Funny old world: The week's offbeat news 

Egypt forward Mostafa Mohamed during an AFCON match against Sudan, Yaounde, Cameroon, Jan. 19, 2022. PHOTO/AFP 

What you need to know:

In what is being dubbed "the stupidest crime of the century", a young man was caught taking university exams for Egyptian football star Mostafa Mohamed in Cairo while the striker was playing for the national team in the Africa Cup of Nations in Cameroon.

From an Egyptian football star's embarrassing exam fail to the surreal world of China's censors. Your weekly roundup of offbeat stories from around the world.

 No good deed unpunished 
Two Irishmen who carried a dead man to the post office to collect his pension have found themselves in a world of trouble.
The self-styled "Good Samaritans" said staff had refused to let them pick up the pension on the man's behalf on the grounds that he was ill.
So they carried the 66-year-old the 500 metres from his home in Carlow. 

"He was alive when we left the house," one insisted.
"We sort of had to lift him up and bring him the whole way down to the post office, but sure he never even got the chance to get his money.
"He probably died in the post office -- at the ice cream freezer. I'd say that's where he dropped off," he added.
Police were not so sure and the pair were later arrested.

 What could go wrong? 
In what is being dubbed "the stupidest crime of the century", a young man was caught taking university exams for Egyptian football star Mostafa Mohamed in Cairo while the striker was playing for the national team in the Africa Cup of Nations in Cameroon.
The Galatasaray forward is famous in the football-mad country, and with the nation glued to their televisions to watch the tournament, a campus official could not believe his eyes when "Mohamed" turned up to take an exam.
The impersonator first claimed he was merely "helping a friend" before admitting he had "already taken three exams" for 24-year-old Mohamed.

 First rule of Fight Club... 
You may have a double take too if you ever watch the classic 1999 film "Fight Club" in China. 
Censors have finally passed it to be seen there -- one of only a handful of foreign films released each year -- but with some rather significant plot changes.
The anarchist, anti-capitalist message that made the film a global hit has disappeared, and the exploding building scene at the end replaced with the coda: "The police rapidly figured out the whole plan and arrested all criminals, successfully preventing the bomb from exploding."

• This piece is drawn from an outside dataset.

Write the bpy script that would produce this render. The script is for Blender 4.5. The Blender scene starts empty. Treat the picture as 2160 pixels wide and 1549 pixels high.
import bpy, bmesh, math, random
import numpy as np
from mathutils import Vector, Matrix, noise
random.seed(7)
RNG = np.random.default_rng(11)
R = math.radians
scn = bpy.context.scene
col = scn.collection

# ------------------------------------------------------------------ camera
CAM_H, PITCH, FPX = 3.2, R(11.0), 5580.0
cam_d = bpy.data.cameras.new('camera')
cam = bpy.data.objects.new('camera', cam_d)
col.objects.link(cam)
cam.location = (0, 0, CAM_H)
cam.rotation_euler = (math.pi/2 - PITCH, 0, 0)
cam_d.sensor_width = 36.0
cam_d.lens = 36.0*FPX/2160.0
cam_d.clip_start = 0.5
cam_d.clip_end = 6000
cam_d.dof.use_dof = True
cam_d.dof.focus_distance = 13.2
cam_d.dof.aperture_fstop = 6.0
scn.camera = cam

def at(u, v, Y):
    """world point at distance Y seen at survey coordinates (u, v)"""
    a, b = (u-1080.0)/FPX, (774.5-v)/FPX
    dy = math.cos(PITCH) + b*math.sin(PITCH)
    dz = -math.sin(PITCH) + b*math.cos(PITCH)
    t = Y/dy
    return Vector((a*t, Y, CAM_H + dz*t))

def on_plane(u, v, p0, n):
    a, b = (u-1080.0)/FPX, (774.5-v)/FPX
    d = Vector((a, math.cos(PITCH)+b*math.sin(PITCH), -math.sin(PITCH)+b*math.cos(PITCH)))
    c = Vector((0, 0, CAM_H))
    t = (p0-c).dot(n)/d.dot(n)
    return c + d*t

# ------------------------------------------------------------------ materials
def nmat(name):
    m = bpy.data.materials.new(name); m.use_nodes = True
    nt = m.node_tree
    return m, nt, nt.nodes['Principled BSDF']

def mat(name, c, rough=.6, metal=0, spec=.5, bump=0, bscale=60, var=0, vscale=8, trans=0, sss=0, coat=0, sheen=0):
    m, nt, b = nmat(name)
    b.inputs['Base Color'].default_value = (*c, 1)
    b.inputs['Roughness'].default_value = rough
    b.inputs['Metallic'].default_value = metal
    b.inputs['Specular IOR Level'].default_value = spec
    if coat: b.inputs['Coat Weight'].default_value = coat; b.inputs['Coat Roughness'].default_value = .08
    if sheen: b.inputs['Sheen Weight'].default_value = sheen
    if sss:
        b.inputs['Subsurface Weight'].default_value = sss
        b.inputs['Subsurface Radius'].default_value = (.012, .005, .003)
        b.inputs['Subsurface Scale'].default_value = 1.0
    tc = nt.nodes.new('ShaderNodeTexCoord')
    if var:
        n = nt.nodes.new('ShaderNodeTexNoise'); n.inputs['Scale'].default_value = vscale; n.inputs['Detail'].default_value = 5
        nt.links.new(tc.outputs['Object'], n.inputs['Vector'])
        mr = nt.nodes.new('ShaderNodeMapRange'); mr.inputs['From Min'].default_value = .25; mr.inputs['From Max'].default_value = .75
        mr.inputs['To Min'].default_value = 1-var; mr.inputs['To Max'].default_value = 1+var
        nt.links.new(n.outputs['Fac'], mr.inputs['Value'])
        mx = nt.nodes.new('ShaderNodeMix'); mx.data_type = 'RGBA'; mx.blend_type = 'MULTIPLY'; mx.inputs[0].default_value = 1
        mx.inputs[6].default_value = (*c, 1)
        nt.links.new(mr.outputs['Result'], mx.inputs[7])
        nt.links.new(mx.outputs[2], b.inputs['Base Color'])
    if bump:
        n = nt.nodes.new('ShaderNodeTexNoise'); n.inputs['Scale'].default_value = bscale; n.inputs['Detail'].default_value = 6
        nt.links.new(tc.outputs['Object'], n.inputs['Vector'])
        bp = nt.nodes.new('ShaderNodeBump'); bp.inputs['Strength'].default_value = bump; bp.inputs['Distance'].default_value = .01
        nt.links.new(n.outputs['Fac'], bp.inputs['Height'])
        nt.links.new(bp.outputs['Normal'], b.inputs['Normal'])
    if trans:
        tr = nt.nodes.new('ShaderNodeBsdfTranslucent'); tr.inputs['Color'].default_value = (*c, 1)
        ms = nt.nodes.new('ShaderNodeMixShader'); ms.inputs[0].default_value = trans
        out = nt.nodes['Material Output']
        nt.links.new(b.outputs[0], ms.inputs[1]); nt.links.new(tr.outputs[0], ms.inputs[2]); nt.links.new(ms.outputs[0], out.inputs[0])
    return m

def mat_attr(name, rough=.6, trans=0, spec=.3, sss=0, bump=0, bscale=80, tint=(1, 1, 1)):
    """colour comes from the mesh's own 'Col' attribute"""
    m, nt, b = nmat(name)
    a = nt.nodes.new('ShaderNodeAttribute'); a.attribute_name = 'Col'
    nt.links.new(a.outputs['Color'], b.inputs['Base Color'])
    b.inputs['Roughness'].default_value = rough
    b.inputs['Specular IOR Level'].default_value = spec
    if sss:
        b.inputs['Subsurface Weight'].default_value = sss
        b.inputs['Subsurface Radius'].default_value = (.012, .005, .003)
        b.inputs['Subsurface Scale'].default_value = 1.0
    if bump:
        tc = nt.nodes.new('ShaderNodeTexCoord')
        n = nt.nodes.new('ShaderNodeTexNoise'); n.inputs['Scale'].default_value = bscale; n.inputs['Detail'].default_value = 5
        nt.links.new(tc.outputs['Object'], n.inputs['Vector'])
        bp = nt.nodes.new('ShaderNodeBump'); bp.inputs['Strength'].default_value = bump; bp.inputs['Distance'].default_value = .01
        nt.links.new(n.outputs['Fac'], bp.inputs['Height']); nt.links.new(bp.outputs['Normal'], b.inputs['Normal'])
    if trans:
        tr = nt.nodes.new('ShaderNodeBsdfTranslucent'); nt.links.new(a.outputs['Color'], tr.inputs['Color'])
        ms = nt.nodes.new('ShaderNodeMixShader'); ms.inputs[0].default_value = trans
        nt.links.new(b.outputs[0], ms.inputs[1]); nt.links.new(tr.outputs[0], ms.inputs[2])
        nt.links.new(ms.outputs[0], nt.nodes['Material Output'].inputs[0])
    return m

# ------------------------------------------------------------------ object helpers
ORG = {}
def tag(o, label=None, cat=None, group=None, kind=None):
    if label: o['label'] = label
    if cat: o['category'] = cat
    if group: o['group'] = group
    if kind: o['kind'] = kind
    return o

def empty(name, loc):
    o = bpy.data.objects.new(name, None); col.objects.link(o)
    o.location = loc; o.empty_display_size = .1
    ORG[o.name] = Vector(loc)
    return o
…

What is more, the Brad Pitt character Tyler Durden -- a figment of The Narrator Edward Norton's imagination in the original -- is sent to a "lunatic asylum" for psychological treatment and is later discharged.
Even Chinese film-goers hardened to overweening censorship called the changes "outrageous".

"'Fight Club' tells us that they don't just delete scenes but add to the plot too," one user quipped on the Twitter-like Weibo platform.
It is far from the first time Chinese censors have put a surreal spin on a Hollywood hit.
In 2019, multiple scenes in the Freddie Mercury biopic "Bohemian Rhapsody" relating to his gayness mysteriously disappeared.

 Keep your Gere to yourself 
When Hollywood star Richard Gere took the Indian actress Shilpa Shetty by surprise at an AIDS awareness event by kissing her in a deeply awkward Errol Flynn-style clinch, it was she who somehow ended up taking the heat.
Shetty was hit with obscenity charges after radical Hindu groups burned effigies of both stars, accusing them of insulting Indian values.

While indecency counts against the world's second most famous Buddhist were quickly shelved, it has taken 15 years for the case against Shetty, the victim of Gere's unwanted amorous attentions, to be dropped.
"It seems that... Shilpa Shetty is the victim of alleged act of accused No. 1 (Richard Gere)," a judge ruled.
Gere apologised long ago, saying he was trying to show that kissing did not spread AIDS.